▸ **Stated problem**: Output exactly the lines from the first one down to the line containing "baseboard('baseboard_kitchen', [(KX, 5.47), (KX, KY1)], -1)", inclusive.

▸ **Given material**:
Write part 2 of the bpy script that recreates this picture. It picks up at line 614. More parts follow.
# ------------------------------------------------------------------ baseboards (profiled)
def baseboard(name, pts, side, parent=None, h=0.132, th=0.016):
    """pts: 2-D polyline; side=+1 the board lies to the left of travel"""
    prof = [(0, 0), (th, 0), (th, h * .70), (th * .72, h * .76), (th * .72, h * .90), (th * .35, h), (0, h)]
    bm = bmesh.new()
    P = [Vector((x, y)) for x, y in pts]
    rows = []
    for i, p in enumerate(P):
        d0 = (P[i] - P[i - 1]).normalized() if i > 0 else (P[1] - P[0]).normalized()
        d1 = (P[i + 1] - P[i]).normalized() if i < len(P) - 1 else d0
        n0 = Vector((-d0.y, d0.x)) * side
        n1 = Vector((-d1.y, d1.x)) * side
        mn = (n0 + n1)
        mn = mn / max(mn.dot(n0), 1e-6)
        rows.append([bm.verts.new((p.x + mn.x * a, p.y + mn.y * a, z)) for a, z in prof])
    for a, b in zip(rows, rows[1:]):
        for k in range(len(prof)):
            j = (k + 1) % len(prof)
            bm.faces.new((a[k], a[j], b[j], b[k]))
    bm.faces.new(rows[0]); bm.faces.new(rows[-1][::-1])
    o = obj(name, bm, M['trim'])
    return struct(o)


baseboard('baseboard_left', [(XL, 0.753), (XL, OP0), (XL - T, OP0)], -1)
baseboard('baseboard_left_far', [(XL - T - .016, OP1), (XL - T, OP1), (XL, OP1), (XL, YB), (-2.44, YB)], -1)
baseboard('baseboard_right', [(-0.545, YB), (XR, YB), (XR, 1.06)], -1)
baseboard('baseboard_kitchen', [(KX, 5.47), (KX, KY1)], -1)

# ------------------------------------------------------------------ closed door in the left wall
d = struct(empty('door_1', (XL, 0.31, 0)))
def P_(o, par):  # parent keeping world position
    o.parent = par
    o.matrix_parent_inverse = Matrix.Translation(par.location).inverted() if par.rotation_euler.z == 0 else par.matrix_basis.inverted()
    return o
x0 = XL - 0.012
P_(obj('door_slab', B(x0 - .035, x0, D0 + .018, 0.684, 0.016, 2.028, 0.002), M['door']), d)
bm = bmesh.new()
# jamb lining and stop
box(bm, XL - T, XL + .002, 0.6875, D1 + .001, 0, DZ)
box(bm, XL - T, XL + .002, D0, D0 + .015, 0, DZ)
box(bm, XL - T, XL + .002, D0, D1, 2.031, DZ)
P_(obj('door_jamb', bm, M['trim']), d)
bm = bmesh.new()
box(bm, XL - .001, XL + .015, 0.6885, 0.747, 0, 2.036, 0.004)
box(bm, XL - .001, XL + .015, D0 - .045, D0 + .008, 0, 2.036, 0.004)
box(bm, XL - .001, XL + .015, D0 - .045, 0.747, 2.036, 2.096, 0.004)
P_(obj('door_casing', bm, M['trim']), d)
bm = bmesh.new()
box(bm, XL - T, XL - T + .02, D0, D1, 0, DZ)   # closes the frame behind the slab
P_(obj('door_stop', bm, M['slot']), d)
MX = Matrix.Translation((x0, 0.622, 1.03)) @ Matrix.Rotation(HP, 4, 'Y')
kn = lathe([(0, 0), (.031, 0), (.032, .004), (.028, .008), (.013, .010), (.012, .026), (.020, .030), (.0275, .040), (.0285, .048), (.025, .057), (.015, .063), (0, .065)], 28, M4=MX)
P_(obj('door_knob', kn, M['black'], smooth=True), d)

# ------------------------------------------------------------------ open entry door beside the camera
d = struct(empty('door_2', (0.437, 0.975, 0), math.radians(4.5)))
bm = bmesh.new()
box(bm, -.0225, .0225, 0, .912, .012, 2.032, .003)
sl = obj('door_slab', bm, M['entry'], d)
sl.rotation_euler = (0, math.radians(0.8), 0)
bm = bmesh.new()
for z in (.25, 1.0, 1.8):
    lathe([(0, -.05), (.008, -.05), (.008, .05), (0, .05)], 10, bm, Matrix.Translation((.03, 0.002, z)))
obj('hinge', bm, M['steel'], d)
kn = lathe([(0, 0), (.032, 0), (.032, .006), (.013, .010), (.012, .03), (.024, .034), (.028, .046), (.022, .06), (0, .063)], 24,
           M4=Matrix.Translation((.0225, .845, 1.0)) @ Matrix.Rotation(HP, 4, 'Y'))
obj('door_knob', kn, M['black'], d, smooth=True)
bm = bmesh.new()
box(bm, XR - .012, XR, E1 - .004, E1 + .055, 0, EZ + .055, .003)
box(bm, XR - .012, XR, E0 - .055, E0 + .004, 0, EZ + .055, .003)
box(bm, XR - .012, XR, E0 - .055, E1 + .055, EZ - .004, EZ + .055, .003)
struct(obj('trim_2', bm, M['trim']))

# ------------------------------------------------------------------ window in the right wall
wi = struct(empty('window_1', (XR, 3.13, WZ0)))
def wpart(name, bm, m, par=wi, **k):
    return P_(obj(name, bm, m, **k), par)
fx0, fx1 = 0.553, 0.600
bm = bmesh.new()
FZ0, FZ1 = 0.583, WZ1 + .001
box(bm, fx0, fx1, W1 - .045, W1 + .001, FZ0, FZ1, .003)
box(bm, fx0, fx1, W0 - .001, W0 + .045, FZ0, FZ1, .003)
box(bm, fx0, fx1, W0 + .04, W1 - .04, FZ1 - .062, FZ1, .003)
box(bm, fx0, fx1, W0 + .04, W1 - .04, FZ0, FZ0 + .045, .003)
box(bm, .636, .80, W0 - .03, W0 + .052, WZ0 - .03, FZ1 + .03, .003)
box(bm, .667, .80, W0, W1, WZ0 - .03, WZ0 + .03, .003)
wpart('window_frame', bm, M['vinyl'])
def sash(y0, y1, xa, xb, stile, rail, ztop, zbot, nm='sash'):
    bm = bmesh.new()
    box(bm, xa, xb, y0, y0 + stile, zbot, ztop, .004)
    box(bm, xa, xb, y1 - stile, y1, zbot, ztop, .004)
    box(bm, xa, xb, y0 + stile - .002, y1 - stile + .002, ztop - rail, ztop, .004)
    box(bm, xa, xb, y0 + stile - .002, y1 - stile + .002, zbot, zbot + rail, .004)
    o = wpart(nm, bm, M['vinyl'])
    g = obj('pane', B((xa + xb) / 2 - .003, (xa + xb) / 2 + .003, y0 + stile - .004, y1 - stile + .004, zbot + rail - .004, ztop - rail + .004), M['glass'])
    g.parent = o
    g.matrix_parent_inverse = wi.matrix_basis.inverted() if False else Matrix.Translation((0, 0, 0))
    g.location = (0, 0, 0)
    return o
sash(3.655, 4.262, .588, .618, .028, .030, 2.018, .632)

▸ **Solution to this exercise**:
Write part 2 of the bpy script that recreates this picture. It picks up at line 614. More parts follow.
# ------------------------------------------------------------------ baseboards (profiled)
def baseboard(name, pts, side, parent=None, h=0.132, th=0.016):
    """pts: 2-D polyline; side=+1 the board lies to the left of travel"""
    prof = [(0, 0), (th, 0), (th, h * .70), (th * .72, h * .76), (th * .72, h * .90), (th * .35, h), (0, h)]
    bm = bmesh.new()
    P = [Vector((x, y)) for x, y in pts]
    rows = []
    for i, p in enumerate(P):
        d0 = (P[i] - P[i - 1]).normalized() if i > 0 else (P[1] - P[0]).normalized()
        d1 = (P[i + 1] - P[i]).normalized() if i < len(P) - 1 else d0
        n0 = Vector((-d0.y, d0.x)) * side
        n1 = Vector((-d1.y, d1.x)) * side
        mn = (n0 + n1)
        mn = mn / max(mn.dot(n0), 1e-6)
        rows.append([bm.verts.new((p.x + mn.x * a, p.y + mn.y * a, z)) for a, z in prof])
    for a, b in zip(rows, rows[1:]):
        for k in range(len(prof)):
            j = (k + 1) % len(prof)
            bm.faces.new((a[k], a[j], b[j], b[k]))
    bm.faces.new(rows[0]); bm.faces.new(rows[-1][::-1])
    o = obj(name, bm, M['trim'])
    return struct(o)


baseboard('baseboard_left', [(XL, 0.753), (XL, OP0), (XL - T, OP0)], -1)
baseboard('baseboard_left_far', [(XL - T - .016, OP1), (XL - T, OP1), (XL, OP1), (XL, YB), (-2.44, YB)], -1)
baseboard('baseboard_right', [(-0.545, YB), (XR, YB), (XR, 1.06)], -1)
baseboard('baseboard_kitchen', [(KX, 5.47), (KX, KY1)], -1)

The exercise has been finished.